-- start of Recorded data --

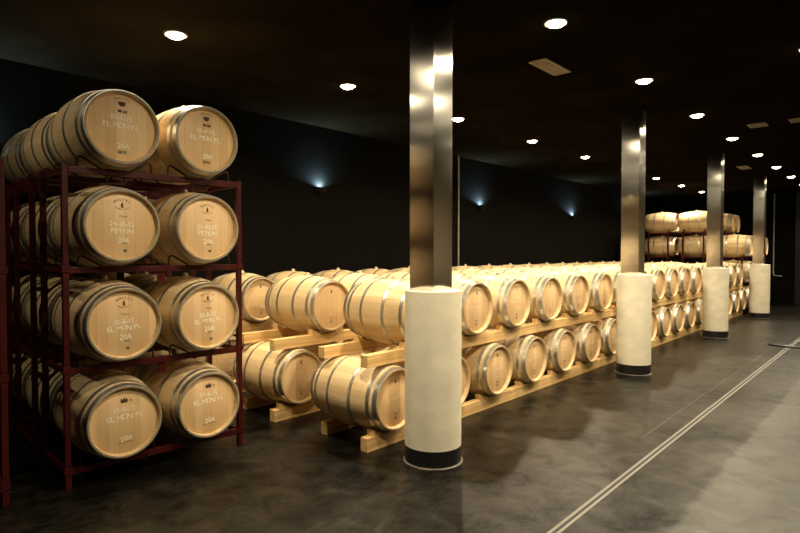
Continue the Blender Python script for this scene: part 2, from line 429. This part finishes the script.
def row_badge(bm):
    poly(bm, FIGURE, 0.0, 0.170, 0.020); add_arc(bm, '.....', 0.03, 0, 0.120, 0.085, math.radians(120), math.radians(60))
def under_line(bm): poly(bm, [(-1, -.06), (1, .0), (1, .06), (-1, 0)], 0.005, -0.172, 0.06)
def tx(t, size, y, z, rot=0, bold=0.0): return lambda bm: add_text(bm, t, size, y, z, rot, bold)
def st(n, f): return (n, B(n, M['stamp'], f, False))
STAMPS = {
    'ring': [st('maker_stamp', ring_badge), st('stamp_line', tx('France', 0.022, 0.01, 0.075)), st('stamp_year', tx('2014', 0.020, 0.02, -0.140)), st('stamp_letter', tx('M', 0.032, 0.025, -0.200, 0, 0.001))],
    'shield': [st('maker_stamp', shield_badge), st('stamp_code', tx('M-26', 0.034, 0.005, 0.128, 0, 0.0015)), st('stamp_year', tx('2013', 0.034, 0.0, -0.195, 0, 0.0015))],
    'beast': [st('maker_stamp', beast_badge), st('stamp_line', under_line)],
    'row': [st('maker_stamp', row_badge), st('stamp_letter', tx('M', 0.026, 0.0, -0.185, 0, 0.0015)), st('stamp_year', tx('2014', 0.018, 0.0, -0.145))],
}
def chalk(l1, l2, l3, z1, z2, z3, sz, tilt, mk='chalk'):
    def c(n, t, z, y=0.0): return (n, B(n, M[mk], (lambda bm: add_hand(bm, t, sz, y, z, tilt)), False))
    return [c('chalk_date', l1, z1), c('chalk_name', l2, z2), c('chalk_mark', l3, z3, 0.01)]
CHALK = {
    'a': chalk('10-6-15', 'EL MON.PL.', '20A', 0.075, 0.012, -0.145, 0.056, -0.03),
    'b': chalk('29-10-15', 'PETEIN', '20A', 0.010, -0.045, -0.118, 0.055, 0.0),
    'c': chalk('10-6-15', 'EL MON.PL', '20A', 0.015, -0.035, -0.108, 0.055, 0.05),
    'd': chalk('10-6-15', 'EL MON.PL', '20A', 0.090, 0.030, -0.145, 0.058, 0.04),
    'r': chalk('10-6', 'EL MON.PL', '20A', 0.045, -0.005, -0.095, 0.048, 0.0, 'faint'),
}
HX = HL - 0.048
def add_barrel(u, v, z, label, group, stamp='row', chalk='r', write=True, yaw=0.0):
    b = thing('oak_barrel', label, 'barrel', P(u, v, z), group)
    rx = random.uniform(-0.02, 0.02)
    obj('staves', stave_dark if stamp != 'row' else stave_me, b)
    h1 = obj('head', head_me, b, (HX, 0, 0), (rx, 0, 0)); obj('head', head_me, b, (-HX, 0, 0), (0, 0, PI))
    for hm in hoop_mes: obj('hoop', hm, b)
    obj('bung', bung_me, b)
    if write:
        for n, me in STAMPS[stamp]:
            q = obj(n, me, h1, (0.0128, 0, 0)); q['label'] = 'dark burnt stamp'
        for n, me in CHALK[chalk]:
            q = obj(n, me, h1, (0.0128, 0, 0)); q['label'] = 'white chalk handwriting'
    b.rotation_euler = (0, 0, yaw + random.uniform(-0.012, 0.012))
    return b

# ------------------------------------------------------------------ rows of barrels on timbers
R_T = rad(0.285)
TB_H = 0.130                       # lower timber
ZB = TB_H + R_T                    # lower barrels
TT0 = ZB + R_T; TT1 = TT0 + 0.115  # upper timber
ZT = TT1 + R_T                     # upper barrels
DU = 0.8915; U_T0 = 4.425; U_B0 = 3.975
rows = [(3.56 + HL, 'front'), (4.97 + HL, 'middle'), (6.40 + HL, 'back')]
pillar_x = [(405, 461, 'nearest'), (617, 651, 'second'), (703, 729, 'third'), (749, 771, 'farthest')]
def row_label(u, v, tier, counts):
    x = px(u, v - HL)
    for a, b, w in pillar_x:
        if a - 4 <= x <= b + 2:
            key = ('hid', w); counts[key] = counts.get(key, 0) + 1
            k = counts[key]
            return f'{tier} front-row oak barrel with its head behind the {w} pillar' + ('' if k == 1 else f', {ORD[k-1]} one hidden there')
    prev = None
    for a, b, w in pillar_x:
        if x > b: prev = w
    key = ('gap', prev); counts[key] = counts.get(key, 0) + 1
    if prev is None: return f'{tier} front-row oak barrel at the near left end, left of the nearest pillar'
    return f'{tier} front-row oak barrel, {ORD[counts[key]-1]} one to the right of the {prev} pillar'
for ri, (vc, rn) in enumerate(rows):
    cnt_t, cnt_b = {}, {}
    for k in range(17):
        u = U_T0 + DU * k
        if rn == 'front': lab = row_label(u, vc, 'upper', cnt_t)
        elif k == 0: lab = f'upper oak barrel at the near left end of the {rn} row'
        else: lab = f'upper {rn}-row oak barrel, {ORD[k]} from the near left end'
        add_barrel(u + random.uniform(-.008, .008), vc + random.uniform(-.008, .008), ZT, lab, f'upper barrels of the {rn} row', write=(rn == 'front' or k < 2))
    for k in range(18 if rn == 'front' else 2):
        u = U_B0 + DU * k
        if rn == 'front': lab = row_label(u, vc, 'lower', cnt_b)
        elif k == 0: lab = f'lower oak barrel at the near left end of the {rn} row'
        else: lab = f'lower {rn}-row oak barrel, {ORD[k]} from the near left end'
        add_barrel(u + random.uniform(-.008, .008), vc, ZB, lab, f'lower barrels of the {rn} row', write=(rn == 'front' or k < 2))
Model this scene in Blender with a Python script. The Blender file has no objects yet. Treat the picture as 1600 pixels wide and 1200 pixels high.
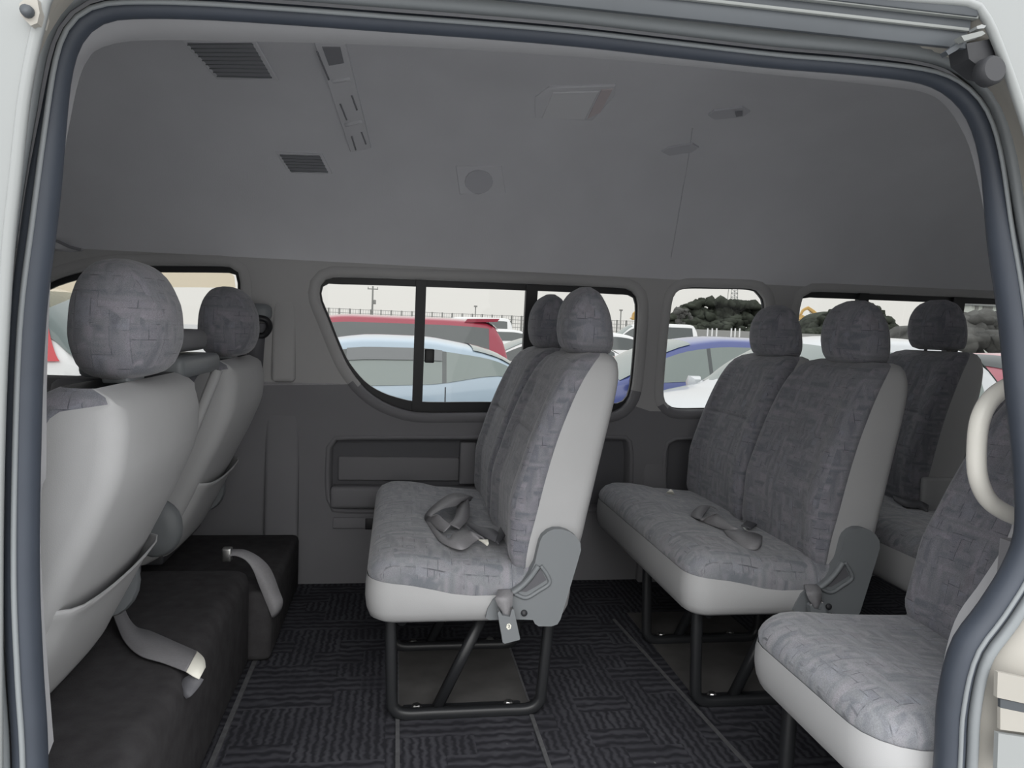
import bpy, bmesh, math, random
import numpy as np
from mathutils import Vector, Matrix
random.seed(7)
C = bpy.context.scene.collection

# ------------------------------------------------------------------ camera model
FPX = 1155.0
CAM = Vector((0, 0, 0.9))
def cam_axes(vp=(620, 510), roll=0.028):
    vy = Vector((vp[0]-800, vp[1]-600, FPX)).normalized()
    up = Vector((math.sin(roll), -math.cos(roll), 0))
    up = (up - vy*up.dot(vy)).normalized()
    wx = vy.cross(up).normalized()
    return Matrix((wx, vy, up)).transposed()          # cam(x right,y down,z fwd) = R @ world
R = cam_axes()
RT = R.transposed()
def ray(px, py): return RT @ Vector((px-800, py-600, FPX))
def PY(px, py, Y):
    r = ray(px, py); return CAM + r*(Y/r.y)
def PZ(px, py, Z):
    r = ray(px, py); return CAM + r*((Z-0.9)/r.z)
def PX(px, py, X):
    r = ray(px, py); return CAM + r*(X/r.x)

# ------------------------------------------------------------------ materials
M = {}
def nodes(name):
    m = bpy.data.materials.new(name); m.use_nodes = True
    nt = m.node_tree; b = nt.nodes['Principled BSDF']
    M[name] = m
    return m, nt, b
def N(nt, t, **kw):
    n = nt.nodes.new(t)
    for k, v in kw.items():
        if k in n.inputs.keys(): n.inputs[k].default_value = v
        else: setattr(n, k, v)
    return n
def ramp(nt, stops):
    r = nt.nodes.new('ShaderNodeValToRGB'); e = r.color_ramp.elements
    while len(e) < len(stops): e.new(0.5)
    for i, (p, c) in enumerate(stops):
        e[i].position = p; e[i].color = (c[0], c[1], c[2], 1)
    return r
def mat(name, col, rough=0.6, metal=0.0, var=0.0, vscale=8.0, bump=0.0, bscale=300.0, spec=0.4, coat=0.0):
    m, nt, b = nodes(name)
    b.inputs['Roughness'].default_value = rough
    b.inputs['Metallic'].default_value = metal
    b.inputs['Specular IOR Level'].default_value = spec
    b.inputs['Coat Weight'].default_value = coat
    b.inputs['Coat Roughness'].default_value = 0.06
    b.inputs['Base Color'].default_value = (*col, 1)
    tc = N(nt, 'ShaderNodeTexCoord')
    if var:
        nz = N(nt, 'ShaderNodeTexNoise', Scale=vscale, Detail=5.0)
        nt.links.new(tc.outputs['Object'], nz.inputs['Vector'])
        r = ramp(nt, [(0.3, [c*(1-var) for c in col]), (0.7, [min(1, c*(1+var)) for c in col])])
        nt.links.new(nz.outputs['Fac'], r.inputs['Fac'])
        nt.links.new(r.outputs['Color'], b.inputs['Base Color'])
    if bump:
        nz = N(nt, 'ShaderNodeTexNoise', Scale=bscale, Detail=3.0)
        nt.links.new(tc.outputs['Object'], nz.inputs['Vector'])
        bp = N(nt, 'ShaderNodeBump', Strength=bump, Distance=0.002)
        nt.links.new(nz.outputs['Fac'], bp.inputs['Height'])
        nt.links.new(bp.outputs['Normal'], b.inputs['Normal'])
    return m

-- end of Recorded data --

To do: Write down exactly what the lines above say, from the line holding "Model this scene" through the line holding "C = bpy.context.scene.collection", and nothing more. Do not copy the pictures.

Written answer:
Model this scene in Blender with a Python script. The Blender file has no objects yet. Treat the picture as 1600 pixels wide and 1200 pixels high.
import bpy, bmesh, math, random
import numpy as np
from mathutils import Vector, Matrix
random.seed(7)
C = bpy.context.scene.collection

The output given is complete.